Friday, January 7, 2022

Where do you get your ideas?



I'm not sure when this originally ran, but it must have been sometime after October 2007, when the Peanuts book was first released.

Where do you get your ideas?

It is a question many of us would like to ask the creative people whose works we enjoy – artists, novelists, composers and filmmakers who chart new worlds or who combine familiar elements in unfamiliar ways – even though we realize they have been asked hundreds of times.

For Charles Schulz, creator of “Peanuts,” the answer to that cringe-inducing question was most likely “everywhere”– his own insecurities, family, fellow artists and faith – even when he denied it was so.

This is evident from a new biography, “Schulz and Peanuts,” by David Michaelis.

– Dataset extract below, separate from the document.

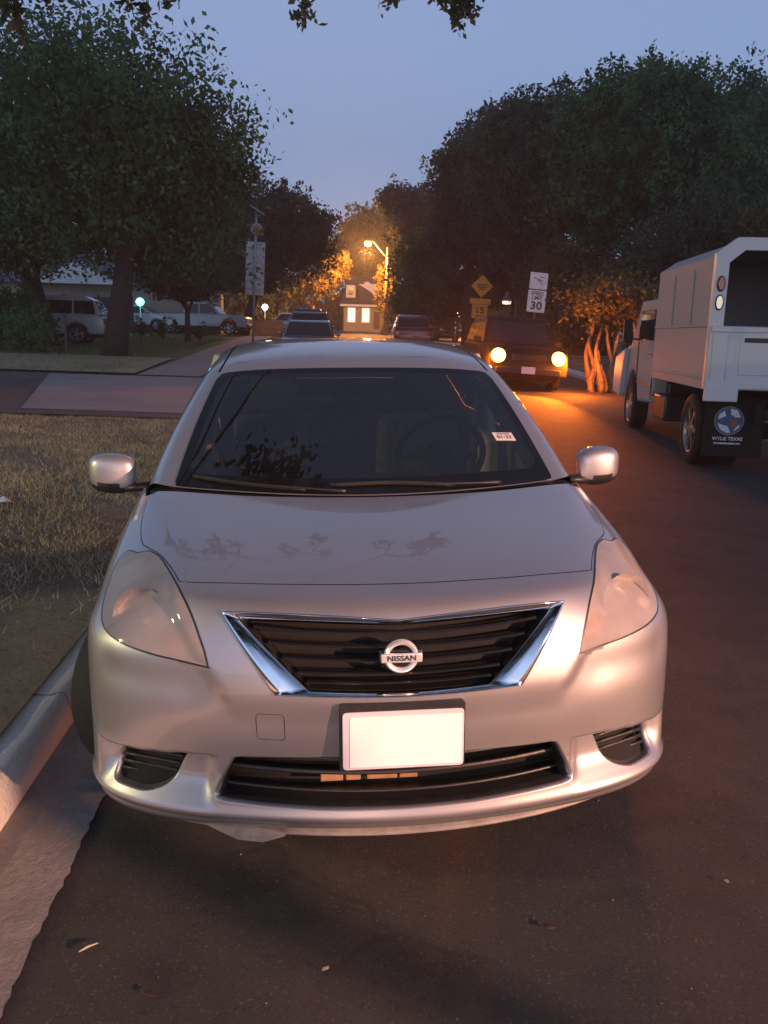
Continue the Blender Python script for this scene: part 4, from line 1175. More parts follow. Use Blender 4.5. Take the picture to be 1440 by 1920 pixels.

Again and again, Michaelis demonstrates how Schulz drew from even the homeliest details of his own life to create what was essentially a thinly veiled autobiography coded into the deceptively simple squiggles that became Charlie Brown, Snoopy, Linus, Lucy and the rest of the Peanuts gang.

Schulz’s WWII experiences – leaving home for boot camp shortly after his mother’s death, surprising himself by coming out of a self-imposed shell to be a leader, his service in France and Germany – transmogrified into Charlie Brown’s experiences at summer camp (he becomes well-respected before returning home to anonymity) and Snoopy’s prowling of the war-ravaged countryside as a World War I flying ace.

Similarly, Schulz’s failed romances earlier in life became the impetus for Charlie Brown’s unrequited love, the Little Red-Haired Girl; childhood trips to the movies with his grandmother inspired a memorable strip where Charlie Brown is fearful his grandmother will leave the theater after the newsreel; and his cousin Patty and her roommate Elise led to the creation of Peppermint Patty and Marcie.

Schulz was a magnet, metaphorically drawing these ideas to himself and then literally drawing them onto the Bristol boards he shipped to United Feature Syndicate.

He took a working-class upbringing, filled with the requisite share of hits and misses, and parlayed it into a goldmine. Only last week, on a Forbes list of top-earning dead celebrities, Schulz was number three, behind cultural icons Elvis and John Lennon and ahead of luminaries like George Harrison and Albert Einstein.

Sometimes, when reporters asked Schulz if he was Charlie Brown, he answered yes. Increasingly, later in life, he would become more philosophical, noting that he modeled aspects of Charlie Brown clearly after himself, but not entirely.

Creative people always reveal pieces of themselves in their works, whether they intend to or not. Edgar Allan Poe, orphaned at an early age and all but abandoned later by the family who took him in, wrote always of alienation, isolation and loss, although these themes were dressed up in the rags of gothic fiction as premature burials, pestilence and insanity.

In the same vein (pun intended), Alfred Hitchcock’s films betray – among other things – a man fascinated by aloof women, especially blondes. Steely blondes meet ghastly fates in at least three of his movies – Kim Novak falls to her death from a bell tower after being remade a blonde by an obsessed James Stewart in “Vertigo,” Janet Leigh is knifed to death in the shower by a character with his own women/mother issues in “Psycho,” and poor Tippi Hedren endures a horrific winged attack in “The Birds.”

Hitchcock did not write his own screenplays, but he was definitely instrumental in their creation and evolution.

Would Poe, who wrote about the art of writing, have recognized his tortured past in his own work? Would Hitchcock?

In both, we can see evidence of the puppeteer behind the stage. How much or how little we read into these peeks is up to us, along with how much credibility we give such readings.

Similarly, in each “Peanuts” strip we can almost see Charles Schulz moving his ink-dipped pen across the page, giving life to his characters the way Beethoven, the idol of Schulz’s Schroeder, gave life to one of his symphonies: one captured squiggle at a time.